§ **Supplied data**
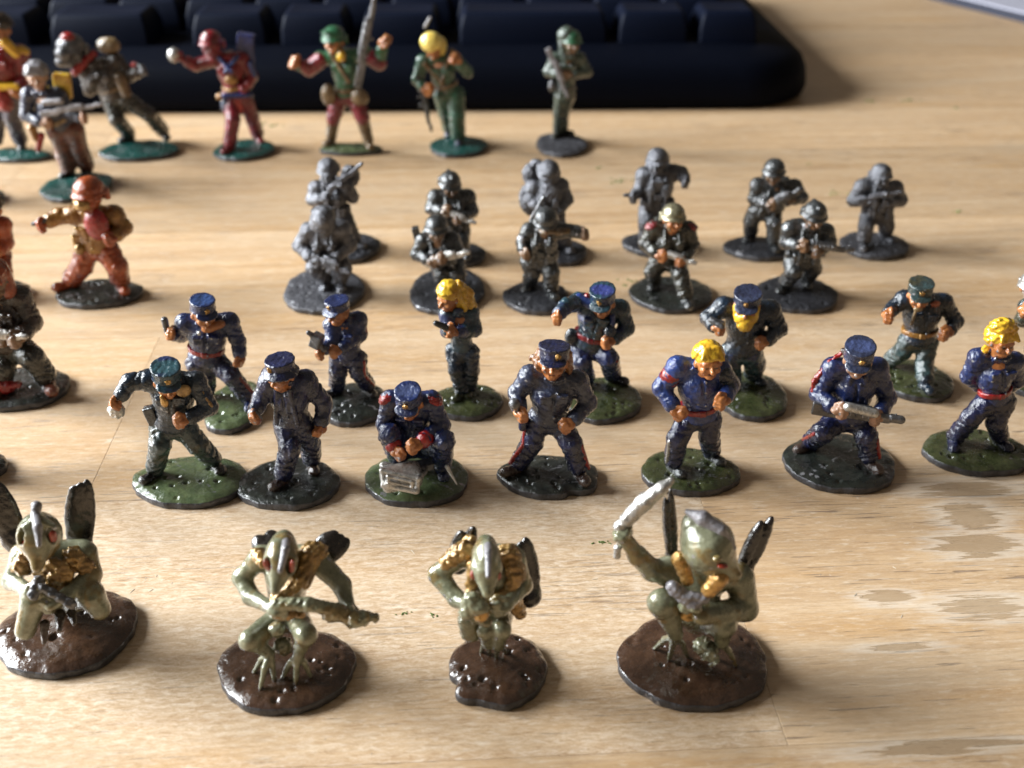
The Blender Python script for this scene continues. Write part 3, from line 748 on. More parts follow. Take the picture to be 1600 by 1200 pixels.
    if d.get('piping'):
        for i in (0, 1):
            if d.get('pipe_on', (1, 1))[i] == 0: continue
            e = -1 if i == 0 else 1; o = T[0]*e*.88+T[1]*.47; tr = d.get('tr', 1.0)
            f = Field(fig.h*.8); f.seg(Hp[i]+o*1.34*k*tr, K[i]+o*1.15*k*tr, .26*k, None, .1); f.seg(K[i]+o*1.15*k*tr, A[i]+o*1.04*k*tr+np.array([0, 0, .6]), .26*k, None, .1)
            part('trouser_stripe', f, d['piping'], fig.root)
    if d.get('epaulette'):
        for i in (0, 1):
            c = (S0, S1)[i]; f = Field(fig.h*.8); e = -1 if i == 0 else 1
            f.ell(c+T[0]*e*.45*k+up*.55*k+T[1]*.2*k, (.98*k, 1.0*k, .55*k), frame(0, 0, -e*28), .1); f.noise(.06, .7, 2); part('epaulette', f, d['epaulette'], fig.root)
    if d.get('cuff'):
        for i in (0, 1):
            f = Field(fig.h*.8); dv = (Wr[i]-E[i]); dv = dv/np.linalg.norm(dv); c = E[i]+(Wr[i]-E[i])*.74
            f.seg(c-dv*.2*k, c+dv*.25*k, .93*k, .95*k, .1, rip=.08, rw=.6); part('cuff', f, d['cuff'], fig.root)
    if d.get('armband'):
        i, m = d['armband']; sh = (S0, S1)[i]; dv = (E[i]-sh)/np.linalg.norm(E[i]-sh); c = sh+(E[i]-sh)*.38
        f = Field(fig.h*.8); f.seg(c-dv*.28*k, c+dv*.28*k, 1.25*k, 1.22*k, .1); f.seg(c-dv*1.3*k, c-dv*1.0*k, .5, None, .1, sub=True); part('armband', f, m, fig.root)
    if d.get('backpack'):
        m, sx, sz, dz = d['backpack']; c = mS-up*1.6*k-T[1]*(2.1+dz)*k
        f = fig.field(.06, 1.2); f.box(c, (sx*k, 1.1*k, sz*k), T, .6, .3); f.seg(c+up*sz*k-T[0]*sx*k*.9, c+up*sz*k+T[0]*sx*k*.9, .75*k, None, .1)
        for e in (-1, 1): f.box(c+T[0]*e*sx*.55*k-T[1]*1.0*k-up*.5*k, (sx*.35*k, .5*k, sz*.45*k), T, .25, .1)
        part('backpack', f, m, fig.root)
    if d.get('webbing'):
        m = d['webbing']
        f = Field(fig.h*.8)
        for e in (-1, 1):
            f.seg(fr(e*.95, 2.3, .9), fr(e*1.0, .6, 2.0*bulk), .30*k, None, .15); f.seg(fr(e*1.0, .6, 2.0*bulk), fr(e*1.1, -2.2, 1.95*bulk), .30*k, None, .15); f.box(fr(e*1.0, 0, 2.0*bulk), (.5*k, .35*k, .6*k), T, .12, .1)
            f.seg(fr(e*.95, 2.3, .6), fr(e*.95, 1.6, -1.5), .24*k, None, .15)
        for e in (-1, 1):
            f.ell(Pv+up*.9*k+T[0]*e*2.0*k+T[1]*.2*k, (.62*k, .7*k, .95*k), T, .15); f.box(fr(e*1.35, 2.35, .2), (.75*k, .8*k, .3*k), T, .15, .15)
        f.box(fr(0, -.9, 1.95*bulk), (.55*k, .35*k, .5*k), T, .15, .1)
        part('webbing', f, m, fig.root)
        if not d.get('backpack'):
            f = fig.field(.04, 1.0); f.box(mS-up*1.2*k-T[1]*2.0*k, (1.6*k, .9*k, 1.7*k), T, .4, .3); f.seg(mS+up*.4*k-T[1]*1.9*k-T[0]*1.5*k, mS+up*.4*k-T[1]*1.9*k+T[0]*1.5*k, .65*k, None, .1); part('small_pack', f, m, fig.root)
        for e in (-1, 1):
            f = Field(fig.h*.8); f.box(Pv+up*.9*k+T[0]*e*1.3*k+T[1]*1.65*k, (.62*k, .5*k, .7*k), T, .15, .1); f.box(Pv+up*1.35*k+T[0]*e*1.3*k+T[1]*1.8*k, (.64*k, .4*k, .24*k), T, .1, .05); part('pouch', f, m, fig.root)
    return G(H=H, S=(S0, S1), E=E, W=Wr, P=Pv, R=R, T=T, up=up, K=K, A=A, k=k)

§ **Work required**
Transcribe the whole listing exactly. Pictures are excluded.

§ **Result**
The Blender Python script for this scene continues. Write part 3, from line 748 on. More parts follow. Take the picture to be 1600 by 1200 pixels.
    if d.get('piping'):
        for i in (0, 1):
            if d.get('pipe_on', (1, 1))[i] == 0: continue
            e = -1 if i == 0 else 1; o = T[0]*e*.88+T[1]*.47; tr = d.get('tr', 1.0)
            f = Field(fig.h*.8); f.seg(Hp[i]+o*1.34*k*tr, K[i]+o*1.15*k*tr, .26*k, None, .1); f.seg(K[i]+o*1.15*k*tr, A[i]+o*1.04*k*tr+np.array([0, 0, .6]), .26*k, None, .1)
            part('trouser_stripe', f, d['piping'], fig.root)
    if d.get('epaulette'):
        for i in (0, 1):
            c = (S0, S1)[i]; f = Field(fig.h*.8); e = -1 if i == 0 else 1
            f.ell(c+T[0]*e*.45*k+up*.55*k+T[1]*.2*k, (.98*k, 1.0*k, .55*k), frame(0, 0, -e*28), .1); f.noise(.06, .7, 2); part('epaulette', f, d['epaulette'], fig.root)
    if d.get('cuff'):
        for i in (0, 1):
            f = Field(fig.h*.8); dv = (Wr[i]-E[i]); dv = dv/np.linalg.norm(dv); c = E[i]+(Wr[i]-E[i])*.74
            f.seg(c-dv*.2*k, c+dv*.25*k, .93*k, .95*k, .1, rip=.08, rw=.6); part('cuff', f, d['cuff'], fig.root)
    if d.get('armband'):
        i, m = d['armband']; sh = (S0, S1)[i]; dv = (E[i]-sh)/np.linalg.norm(E[i]-sh); c = sh+(E[i]-sh)*.38
        f = Field(fig.h*.8); f.seg(c-dv*.28*k, c+dv*.28*k, 1.25*k, 1.22*k, .1); f.seg(c-dv*1.3*k, c-dv*1.0*k, .5, None, .1, sub=True); part('armband', f, m, fig.root)
    if d.get('backpack'):
        m, sx, sz, dz = d['backpack']; c = mS-up*1.6*k-T[1]*(2.1+dz)*k
        f = fig.field(.06, 1.2); f.box(c, (sx*k, 1.1*k, sz*k), T, .6, .3); f.seg(c+up*sz*k-T[0]*sx*k*.9, c+up*sz*k+T[0]*sx*k*.9, .75*k, None, .1)
        for e in (-1, 1): f.box(c+T[0]*e*sx*.55*k-T[1]*1.0*k-up*.5*k, (sx*.35*k, .5*k, sz*.45*k), T, .25, .1)
        part('backpack', f, m, fig.root)
    if d.get('webbing'):
        m = d['webbing']
        f = Field(fig.h*.8)
        for e in (-1, 1):
            f.seg(fr(e*.95, 2.3, .9), fr(e*1.0, .6, 2.0*bulk), .30*k, None, .15); f.seg(fr(e*1.0, .6, 2.0*bulk), fr(e*1.1, -2.2, 1.95*bulk), .30*k, None, .15); f.box(fr(e*1.0, 0, 2.0*bulk), (.5*k, .35*k, .6*k), T, .12, .1)
            f.seg(fr(e*.95, 2.3, .6), fr(e*.95, 1.6, -1.5), .24*k, None, .15)
        for e in (-1, 1):
            f.ell(Pv+up*.9*k+T[0]*e*2.0*k+T[1]*.2*k, (.62*k, .7*k, .95*k), T, .15); f.box(fr(e*1.35, 2.35, .2), (.75*k, .8*k, .3*k), T, .15, .15)
        f.box(fr(0, -.9, 1.95*bulk), (.55*k, .35*k, .5*k), T, .15, .1)
        part('webbing', f, m, fig.root)
        if not d.get('backpack'):
            f = fig.field(.04, 1.0); f.box(mS-up*1.2*k-T[1]*2.0*k, (1.6*k, .9*k, 1.7*k), T, .4, .3); f.seg(mS+up*.4*k-T[1]*1.9*k-T[0]*1.5*k, mS+up*.4*k-T[1]*1.9*k+T[0]*1.5*k, .65*k, None, .1); part('small_pack', f, m, fig.root)
        for e in (-1, 1):
            f = Field(fig.h*.8); f.box(Pv+up*.9*k+T[0]*e*1.3*k+T[1]*1.65*k, (.62*k, .5*k, .7*k), T, .15, .1); f.box(Pv+up*1.35*k+T[0]*e*1.3*k+T[1]*1.8*k, (.64*k, .4*k, .24*k), T, .1, .05); part('pouch', f, m, fig.root)
    return G(H=H, S=(S0, S1), E=E, W=Wr, P=Pv, R=R, T=T, up=up, K=K, A=A, k=k)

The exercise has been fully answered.